DESCRIPTION OF THE TASK: Review the material line by line. Identify and copy every line that contains the string "scene".

AVAILABLE DATA:
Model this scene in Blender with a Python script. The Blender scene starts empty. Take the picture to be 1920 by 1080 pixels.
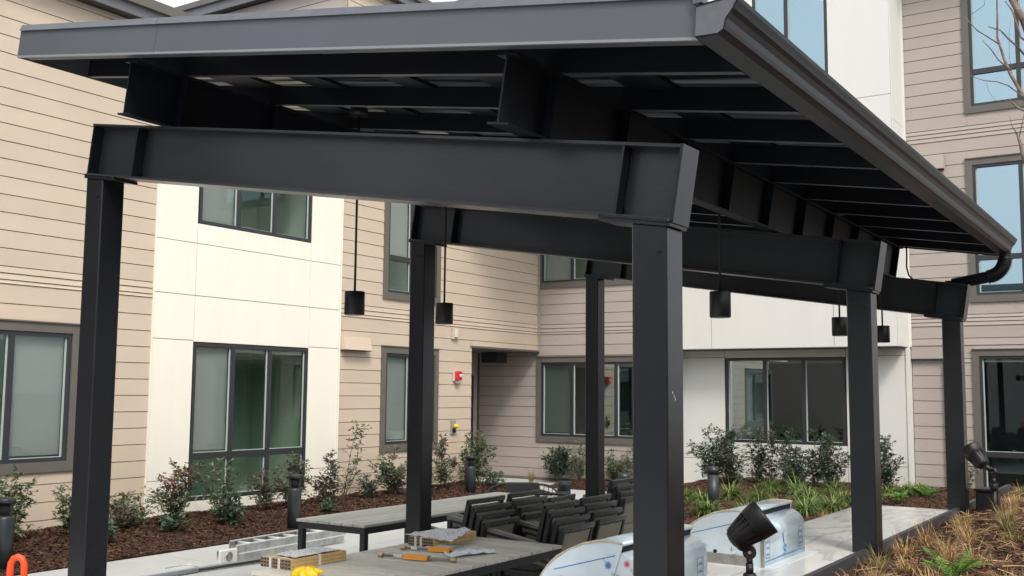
import bpy, bmesh, math, random
from mathutils import Vector, Matrix
random.seed(7)
sc = bpy.context.scene
COL = sc.collection
R = math.radians

# ------------------------------------------------------------------ camera, sky, sun, exposure
F, YAW, PITCH, ROLL = 1962.25, 0.579391, 0.0995115, 0.00855072
fw = Vector((-math.sin(YAW)*math.cos(PITCH), math.cos(YAW)*math.cos(PITCH), math.sin(PITCH)))
rt = fw.cross(Vector((0, 0, 1))).normalized(); up = rt.cross(fw)
r2 = math.cos(ROLL)*rt + math.sin(ROLL)*up; u2 = -math.sin(ROLL)*rt + math.cos(ROLL)*up
cam_d = bpy.data.cameras.new('camera'); cam = bpy.data.objects.new('camera', cam_d); COL.objects.link(cam)
cam_d.sensor_width = 36.0; cam_d.lens = 36.0*F/1920.0; cam_d.clip_end = 2000; cam_d.clip_start = 0.05
cam.matrix_world = Matrix(((r2.x, u2.x, -fw.x, 0), (r2.y, u2.y, -fw.y, 0), (r2.z, u2.z, -fw.z, 1.876), (0, 0, 0, 1)))
sc.camera = cam

SUN_EL, SUN_DIR = R(48), Vector((0.74, -0.67, 0)).normalized()
w = bpy.data.worlds.new('World'); sc.world = w; w.use_nodes = True
nt = w.node_tree; bg = nt.nodes['Background']
sky = nt.nodes.new('ShaderNodeTexSky'); sky.sky_type = 'NISHITA'; sky.sun_disc = False
sky.sun_elevation = SUN_EL; sky.sun_rotation = math.atan2(SUN_DIR.x, SUN_DIR.y)
sky.air_density = 1.0; sky.dust_density = 6.0; sky.ozone_density = 0.6
hs = nt.nodes.new('ShaderNodeHueSaturation'); hs.inputs['Saturation'].default_value = 0.5
nt.links.new(sky.outputs[0], hs.inputs['Color'])
# high thin overcast in front of the clear sky: an even pale veil over the whole dome
veil = nt.nodes.new('ShaderNodeMixRGB'); veil.inputs[0].default_value = 0.62; veil.inputs[2].default_value = (6.0, 6.35, 6.75, 1)
nt.links.new(hs.outputs[0], veil.inputs[1]); nt.links.new(veil.outputs[0], bg.inputs[0])
bg.inputs[1].default_value = 0.15
sd = bpy.data.lights.new('sun', 'SUN'); sd.energy = 1.5; sd.angle = R(14); sd.color = (1.0, 0.92, 0.82)
so = bpy.data.objects.new('sun', sd); COL.objects.link(so)
sv = Vector((SUN_DIR.x*math.cos(SUN_EL), SUN_DIR.y*math.cos(SUN_EL), math.sin(SUN_EL)))
so.rotation_euler = sv.to_track_quat('Z', 'Y').to_euler(); so.location = (10, -10, 20)
sc.view_settings.view_transform = 'Standard'; sc.view_settings.look = 'None'
sc.view_settings.gamma = 1; sc.view_settings.use_curve_mapping = False
sc.view_settings.exposure = 0.55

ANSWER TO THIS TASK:
Model this scene in Blender with a Python script. The Blender scene starts empty. Take the picture to be 1920 by 1080 pixels.
sc = bpy.context.scene